Ida Tursic & Wilfried Mille
6,5
Le musée de Sérignan présente une exposition des artistes Ida Tursic & Wilfried Mille (ou I&W), qui ne forment qu’un lorsqu’il s’agit de peindre. Pour leur première grande exposition dans un musée, le couple d’artistes nous invite à découvrir toute l’étendue de leur talent sous le titre énigmatique «6,5». Cette mesure désigne l’écart moyen entre les deux rétines que notre cerveau utilise pour percevoir le relief. Les artistes présentent des oeuvres récentes basées sur le principe des anaglyphes, images imprimées pour être vues en relief, à l’aide de deux filtres de couleurs différentes (lunettes 3D) disposés devant chacun des yeux de l’observateur.

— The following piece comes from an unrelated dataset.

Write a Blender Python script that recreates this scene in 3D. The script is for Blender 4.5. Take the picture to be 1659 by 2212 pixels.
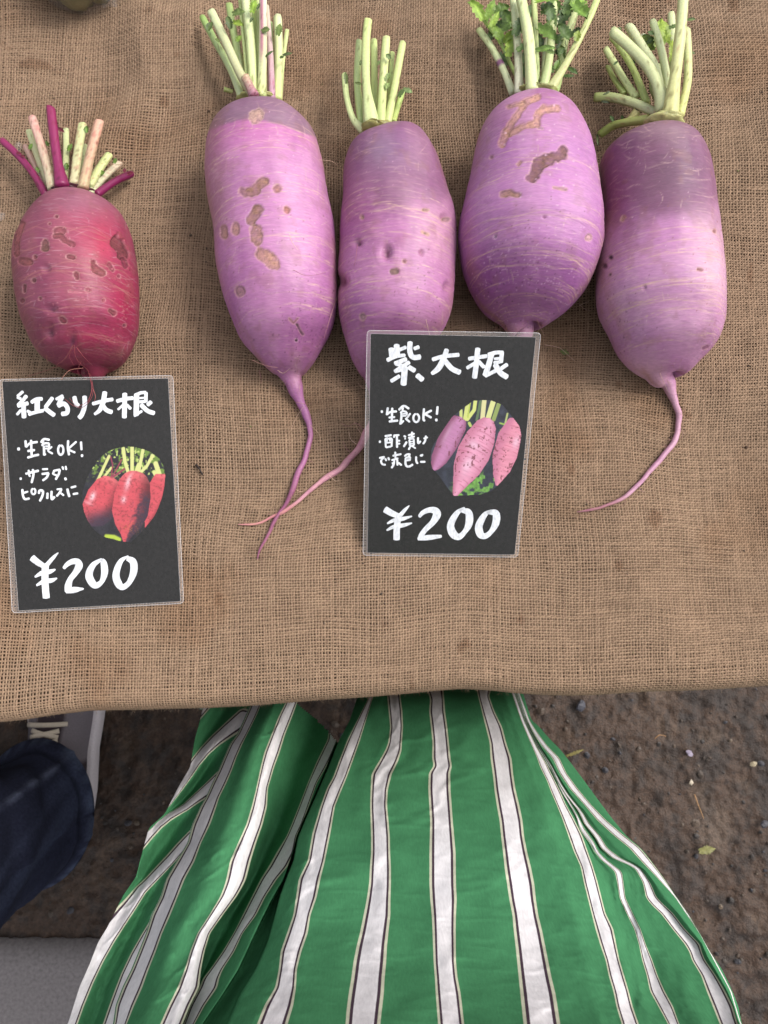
import bpy, math, random
import numpy as np

for o in list(bpy.data.objects):
    bpy.data.objects.remove(o)
SC = bpy.context.scene
COL = SC.collection
R = math.radians
random.seed(7)
RNG = np.random.default_rng(11)

# ------------------------------------------------------------------ camera, sky, sun, exposure
TILT = R(7.0)
ZT = 0.72                       # table height
ZC = ZT + 0.516                 # phone held half a metre above the table
TH = math.tan(R(26.5))
cam_d = bpy.data.cameras.new('camera')
cam = bpy.data.objects.new('camera', cam_d)
COL.objects.link(cam)
cam.location = (0, 0, ZC)
cam.rotation_euler = (TILT, 0, 0)
cam_d.sensor_fit = 'AUTO'
cam_d.sensor_width = 36
cam_d.lens = 18 / (TH * 4 / 3)
cam_d.clip_start = 0.02
cam_d.clip_end = 300
cam_d.dof.use_dof = True
cam_d.dof.focus_distance = 0.50
cam_d.dof.aperture_fstop = 20.0
SC.camera = cam

SUN_EL, SUN_AZ = R(52), R(70)   # azimuth measured from +Y towards +X
world = bpy.data.worlds.new('World')
SC.world = world
world.use_nodes = True
wn = world.node_tree
wn.nodes.clear()
wo = wn.nodes.new('ShaderNodeOutputWorld')
bg = wn.nodes.new('ShaderNodeBackground')
sky = wn.nodes.new('ShaderNodeTexSky')
sky.sky_type = 'NISHITA'
sky.sun_disc = False
sky.sun_elevation = SUN_EL
sky.sun_rotation = SUN_AZ
sky.air_density = 1.2
sky.dust_density = 4.0
hs = wn.nodes.new('ShaderNodeHueSaturation')      # an overcast sky is grey
hs.inputs['Saturation'].default_value = 0.22
wn.links.new(sky.outputs[0], hs.inputs['Color'])
wn.links.new(hs.outputs[0], bg.inputs[0])
bg.inputs[1].default_value = 0.14
wn.links.new(bg.outputs[0], wo.inputs[0])
sun_d = bpy.data.lights.new('sun', 'SUN')
sun_d.energy = 1.05
sun_d.angle = R(20)
sun_d.color = (1.0, 0.95, 0.88)
sun = bpy.data.objects.new('sun', sun_d)
COL.objects.link(sun)
sun.location = (2, 1, 4)
sun.rotation_euler = (math.pi / 2 - SUN_EL, 0, math.pi - SUN_AZ)
SC.view_settings.view_transform = 'Standard'
SC.view_settings.look = 'None'
SC.view_settings.exposure = 0.92
SC.view_settings.gamma = 1.0
SC.view_settings.use_curve_mapping = False

# ------------------------------------------------------------------ helpers
CT, ST = math.cos(TILT), math.sin(TILT)
KP = TH / 829.5                 # metres per photo unit per metre of depth (photo 1659 x 2212 units)


def bp(px, py, z):
    """point of the world at height z seen at photo position px, py"""
    dx = (np.asarray(px, float) - 829.5) * KP
    dy = -(np.asarray(py, float) - 1106.0) * KP
    yy = dy * CT + ST
    zz = dy * ST - CT
    t = (z - ZC) / zz
    return np.stack([dx * t, yy * t, ZC + zz * t], -1)


def bpt(px, py, t):
    dx = (np.asarray(px, float) - 829.5) * KP
    dy = -(np.asarray(py, float) - 1106.0) * KP
    return np.stack([dx * t, (dy * CT + ST) * t, ZC + (dy * ST - CT) * t], -1)


def depth_of(py, z):
    dy = -(np.asarray(py, float) - 1106.0) * KP
    return (z - ZC) / (dy * ST - CT)


def proj(v):
    x, y, z = v[..., 0], v[..., 1], v[..., 2] - ZC
    yc = y * CT + z * ST
    zc = -y * ST + z * CT
    return 829.5 + x / (-zc) / KP, 1106.0 - yc / (-zc) / KP


def lin(c):
    c = np.asarray(c, float) / 255.0
    return np.where(c <= 0.04045, c / 12.92, ((c + 0.055) / 1.055) ** 2.4)


def hash2(ix, iy, seed):
    h = (ix.astype(np.int64) * 374761393 + iy.astype(np.int64) * 668265263 + seed * 1442695041) & 0xFFFFFFFF
    h = ((h ^ (h >> 13)) * 1274126177) & 0xFFFFFFFF
    h = (h ^ (h >> 16)) & 0xFFFFFFFF
    return h / 4294967295.0


def vn(x, y, seed=0):
    x = np.asarray(x, float); y = np.asarray(y, float)
    x, y = np.broadcast_arrays(x, y)
    ix, iy = np.floor(x), np.floor(y)
    fx, fy = x - ix, y - iy
    fx = fx * fx * (3 - 2 * fx); fy = fy * fy * (3 - 2 * fy)
    a = hash2(ix, iy, seed); b = hash2(ix + 1, iy, seed)
    c = hash2(ix, iy + 1, seed); d = hash2(ix + 1, iy + 1, seed)
    return (a * (1 - fx) + b * fx) * (1 - fy) + (c * (1 - fx) + d * fx) * fy


def fbm(x, y, seed=0, octv=4):
    s = 0; a = 0.5; n = 0
    for k in range(octv):
        s = s + a * vn(x * 2 ** k, y * 2 ** k, seed + k * 17); n += a; a *= 0.5
    return s / n


def sst(a, b, x):
    t = np.clip((x - a) / (b - a), 0, 1)
    return t * t * (3 - 2 * t)


def mixc(c, d, m):
    m = np.asarray(m)[..., None]
    return c * (1 - m) + d * m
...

Avec la série inédite Vintage 3D, Ida Tursic & Wilfried Mille nous proposent des Pin-up aux poitrines généreuses, provocantes sans être vulgaires, empruntées à Harold Lloyd, le grand acteur comique, pionnier de la photographie en 3D ou prélevées sur Internet. Sexy et aguichantes, ces Pin-up prennent vie grâce à cette étonnante technique. Une paire de lunettes 3D customisée par les artistes est offerte au musée pour profiter pleinement de ce procédé appliqué pour la première fois en peinture et en gravure.
Les sources iconographiques et formelles d’Ida Tursic & Wilfried Mille sont multiples. Ils puisent leurs images dans la télévision, le cinéma, les images numériques ou publicitaires, pour créer un lexique déroutant et sans cesse renouvelé. On retrouve des pages arrachées de magazines de mode reproduites à la peinture à l’huile et à une échelle monumentale. Les artistes laissent visibles les traces de leur arrachement et ces pages, extraites de leur contexte, deviennent comme des natures mortes.
Dans l’exposition, des peintures optiques plus anciennes présentent des motifs mouvants et vibratoires. Ces tableaux abstraits, par leurs surfaces illusionnistes, déclenchent des réactions visuelles extraordinaires chez le spectateur. L’illusion de mouvement provoquée par de violents contrastes structurés engendre une perte de repère, jusqu’à faire tourner la tête. D’autres grands tableaux représentent des incendies de maisons sur la célèbre colline d’Hollywood dans une explosion de formes et de couleurs.
Pour chaque peinture réalisée, I&W utilisent des feuilles de papier sur lesquelles ils essaient la couleur et nettoient l’aérographe. Ces pages «test» deviennent à leur tour des impressions jet d’encre de très grand format où tâches, projections et dégoulinures font vibrer la surface. Sur d’autres feuilles, ils inventorient les couleurs utilisées pour former une sorte d’inventaire abstrait des peintures en cours. I&W s’intéressent aux transformations de l’image, à la manière de la transposer d’un médium et d’un contexte donnés dans d’autres et aux traces et effets de ce transfert.
Leur peinture incendiaire met le feu aux codes et classifications. En effet, pas de distinction des genres, abstraction, figuration, op’art, peinture en 3D, aquarelle, huile, gravure, impression, tout passe au rouleau compresseur de la peinture. Au-delà de la grande habileté technique et de la virtuosité picturale, il ne s’agit pas de reproduire mécaniquement des images mais de toujours interroger le visible et sa représentation. Surdoués de la peinture, Ida Tursic & Wilfried Mille jouent de la peinture et elle joue avec eux dans un renouvellement permanent.
Enfin, pour compléter cette exposition, I&W ont souhaité inviter l’artiste suédoise Annika Larsson avec l’oeuvre vidéo « Dog » (2001) et nous conduire dans son univers énigmatique qui met l’accent sur des types de comportements de l’homme dans la culture contemporaine.